The deal strengthens the strategic partnership established last August between Shenhua and Huanneng Power International and will bring a degree of stability to China’s troubled power generation sector.
About 75% of China's electricity is coal-fired and the country is currently experiencing a serious power shortage as global coal prices meet record levels and China's coal stockpile remains tight. Reforms to China's coal pricing system are anticipated, though whether this latest deal came about as a result of these reforms is unclear.
The National Development Reform Commission is considering doing away with the favourable coal prices enjoyed by power plants, set lower than the domestic and international spot markets.
The growing gap between contract prices and thermal coal prices on the international spot market has ended up with many coal mines refusing to honour contracts and selling on the spot market.
China Daily reported Huangneng will buy 9 million tons of high-quality coal from Shenhua in 2005, 10.5 million tons in 2006 and 11 million tons in 2007.
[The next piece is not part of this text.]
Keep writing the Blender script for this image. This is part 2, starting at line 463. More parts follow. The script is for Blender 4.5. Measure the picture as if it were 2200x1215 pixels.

A basic coal price has been agreed which will tolerate a 5% window either up or down.
"It is a win-win deal for both companies," Shenhua president Chen Biting told China Daily. "We have secured a big customer and Huaneng has found stable resources."
This was also the first time Huaneng bought coal as a group on behalf of its subsidiary plants, substantially adding to its bargaining power.
Huaneng’s total power generation increased by 18.8% in the first half of this year and it has plans to expand its production capacity by at least two-thirds by the end of 2008.
In other Chinese news the China Coal and Geology Corporation announced the discovery of a new deposit of an estimated 1.4 billion tonnes of coal in China's major coal-producing province of Shanxi.